日露戦争といえば、1904年、ポーツマス条約などが知られているが、日本の全権大使は誰であったか。
- 150:【高等学校教育課長】
小村寿太郎である。
- 151:【杉岡和明委員】
日清・日露戦争などは歴史を勉強すれば必ず出てくる言葉である。1904年、ポーツマス条約、小村寿太郎、そしてどうなったかなどを勉強するが、今の中学校の教科書には小村寿太郎の名前が出てこない。愛知県で使用されている教科書3種類全部を見た。名古屋市は教育出版、その他のかなりの地域が東京書籍、その他は日文であった。日文は日本文教出版のことであり、2種類ある。1つが「中学生の社会科歴史」で、もう1つが昔の大阪書籍が出版している本で、「中学社会歴史的分野」である。尾張東部、海部地区、知多地区は日文の「中学社会歴史的分野」を選択している。愛知県の名古屋市以外は東京書籍か大阪書籍で、名古屋市は教育出版であるが、東京書籍や大阪書籍の教科書には勝海舟が載っていない。小村寿太郎、明治天皇、東郷平八郎も載っていない。少なくとも、幕末、明治維新を学ぼうとしたときどう説明するのか。坂本龍馬が亡くなった翌年、西郷隆盛や勝海舟が明治維新を起こした。日清・日露戦争でも、小村寿太郎抜きでどう説明するのか。20年度の小学校の学習指導要領の103ページに、我が国の国家・社会に大きな働きをした42名が例示してあり、卑弥呼から野口英世までの42人が載っている。文部科学省が覚えさせる42人が、中学校の教科書に載っていない。勝海舟などを外す意味が分からない。愛知県の中学生は、3年間小村寿太郎を学ばない。名古屋市以外の中学生の教科書には、勝海舟、明治天皇も載っていない。だれが教科書を採択するのか、また、どうやって採択するのか。
- 152:【義務教育課長】
県の教科用図書選定審議会が採択の基準を示し、調査員の報告から選定資料を県が作成し、9つの採択地区に送り、地区ごとに採択するためにさらに調査し、公正に採択する。9つの採択地区では、市町村の教育委員や保護者の代表、教員の代表など様々な分野から委員が選ばれている。
- 153:【杉岡和明委員】
私が先ほど言ったことで、事実関係において誤りはないか。
- 154:【義務教育課長】
具体的な人物が記載されているかを今ここで確認するのは難しいが、採択された教科書は国の検定を通っている。
- 155:【杉岡和明委員】
国の検定を通った中から一番いいものを選ぶ。

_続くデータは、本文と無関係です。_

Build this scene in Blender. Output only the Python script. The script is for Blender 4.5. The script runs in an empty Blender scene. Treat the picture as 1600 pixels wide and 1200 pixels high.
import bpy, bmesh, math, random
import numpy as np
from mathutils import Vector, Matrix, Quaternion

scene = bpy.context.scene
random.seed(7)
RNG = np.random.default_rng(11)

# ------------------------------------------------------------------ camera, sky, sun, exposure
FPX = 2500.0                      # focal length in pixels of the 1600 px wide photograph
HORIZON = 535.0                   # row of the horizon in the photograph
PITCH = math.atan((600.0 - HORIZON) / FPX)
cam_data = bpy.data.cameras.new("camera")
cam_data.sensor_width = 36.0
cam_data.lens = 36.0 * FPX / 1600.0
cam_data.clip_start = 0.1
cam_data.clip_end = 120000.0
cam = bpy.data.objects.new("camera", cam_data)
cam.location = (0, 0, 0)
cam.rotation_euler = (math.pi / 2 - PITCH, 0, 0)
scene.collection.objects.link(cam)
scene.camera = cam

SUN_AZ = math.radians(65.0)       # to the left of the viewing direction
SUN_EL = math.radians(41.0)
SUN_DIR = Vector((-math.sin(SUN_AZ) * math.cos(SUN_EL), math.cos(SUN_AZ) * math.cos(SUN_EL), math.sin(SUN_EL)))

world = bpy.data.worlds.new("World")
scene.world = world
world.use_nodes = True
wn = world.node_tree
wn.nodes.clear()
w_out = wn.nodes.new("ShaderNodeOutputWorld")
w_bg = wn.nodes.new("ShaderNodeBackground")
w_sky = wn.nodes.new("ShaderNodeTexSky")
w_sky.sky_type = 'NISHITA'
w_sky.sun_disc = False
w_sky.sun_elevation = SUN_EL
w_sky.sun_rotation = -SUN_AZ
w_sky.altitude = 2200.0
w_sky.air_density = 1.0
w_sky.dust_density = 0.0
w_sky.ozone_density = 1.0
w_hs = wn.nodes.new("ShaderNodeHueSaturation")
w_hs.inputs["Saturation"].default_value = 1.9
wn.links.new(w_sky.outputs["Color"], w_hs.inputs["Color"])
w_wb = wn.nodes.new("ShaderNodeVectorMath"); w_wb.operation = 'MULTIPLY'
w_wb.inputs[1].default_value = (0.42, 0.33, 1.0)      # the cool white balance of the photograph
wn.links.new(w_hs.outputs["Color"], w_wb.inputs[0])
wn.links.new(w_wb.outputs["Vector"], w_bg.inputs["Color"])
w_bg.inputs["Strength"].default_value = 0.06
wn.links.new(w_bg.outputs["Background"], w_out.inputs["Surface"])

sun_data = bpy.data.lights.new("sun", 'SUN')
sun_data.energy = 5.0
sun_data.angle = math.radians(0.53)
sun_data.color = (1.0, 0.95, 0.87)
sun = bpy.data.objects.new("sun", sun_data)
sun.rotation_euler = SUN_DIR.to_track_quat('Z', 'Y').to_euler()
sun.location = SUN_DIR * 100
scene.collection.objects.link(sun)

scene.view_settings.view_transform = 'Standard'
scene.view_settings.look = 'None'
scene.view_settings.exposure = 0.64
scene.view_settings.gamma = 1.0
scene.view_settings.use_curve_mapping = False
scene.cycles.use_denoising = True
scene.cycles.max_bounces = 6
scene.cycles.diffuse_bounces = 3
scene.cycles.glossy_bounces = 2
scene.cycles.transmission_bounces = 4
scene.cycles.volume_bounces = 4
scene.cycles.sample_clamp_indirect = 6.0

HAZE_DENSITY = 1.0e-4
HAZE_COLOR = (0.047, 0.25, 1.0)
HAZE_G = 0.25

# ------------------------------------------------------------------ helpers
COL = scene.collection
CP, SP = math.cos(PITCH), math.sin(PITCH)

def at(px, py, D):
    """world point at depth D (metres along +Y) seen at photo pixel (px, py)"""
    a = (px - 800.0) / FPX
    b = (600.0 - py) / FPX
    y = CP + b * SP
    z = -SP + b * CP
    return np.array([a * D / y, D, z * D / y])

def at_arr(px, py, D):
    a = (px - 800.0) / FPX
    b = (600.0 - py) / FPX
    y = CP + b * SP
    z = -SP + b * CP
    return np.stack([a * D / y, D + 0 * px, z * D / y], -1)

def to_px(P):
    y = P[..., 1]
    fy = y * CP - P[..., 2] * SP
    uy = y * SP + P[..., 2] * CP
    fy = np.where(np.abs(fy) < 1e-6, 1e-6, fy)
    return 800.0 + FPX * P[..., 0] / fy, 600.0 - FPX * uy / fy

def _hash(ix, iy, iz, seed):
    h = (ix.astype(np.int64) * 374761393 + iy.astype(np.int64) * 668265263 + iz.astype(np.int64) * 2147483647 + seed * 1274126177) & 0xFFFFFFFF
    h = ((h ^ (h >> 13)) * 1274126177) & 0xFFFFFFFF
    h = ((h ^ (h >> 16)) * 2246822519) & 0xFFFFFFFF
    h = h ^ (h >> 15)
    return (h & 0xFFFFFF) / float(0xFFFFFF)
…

尾張東部教科用図書採択地区協議会を否定するわけではないが、歴史は必然があると思う。勝海舟、明治天皇、小村寿太郎らが載っていないことについて、県教委として、そういうことを知っていたならば、誤っているのではないか。指導要領にある固有名詞が避けられている。愛知県内の中学生の教科書に出てこないのはおかしいと思う。知らないのであれば、県教委として調べる必要があると思うが見解はどうか。
- 156:【教育長】
教科書は文部科学省において、社会科であればこの中から選定しなさいと、検定を通っているものの中から地域で決める。県が指定するのではない。9つの地域内で同じ教科書を使う。指摘された事実は、正直なところ、知らなかったが、本来教えるべき事柄は載せなければならない。載っている人物についての議論は検定段階での話だと思う。各地区の選定委員会で教科書を選んでいるため、最低限必要な内容については検定の段階での話だと考えている。
- 157:【杉岡和明委員】
地区の協議会には教育行政の関係者が入っているが、知らないまま選定が通っているなら、作為的なものを感じる。もし知っていて見過ごしているのであれば理由を聞きたい。私も知らなかった。昔の教科書はいろいろな人が入っていたが、欠かすことのできない人が抜けているのは、やってはいけないことである。歴史を語るには、教育委員会として事実をしっかり受けとめて、検証してほしい。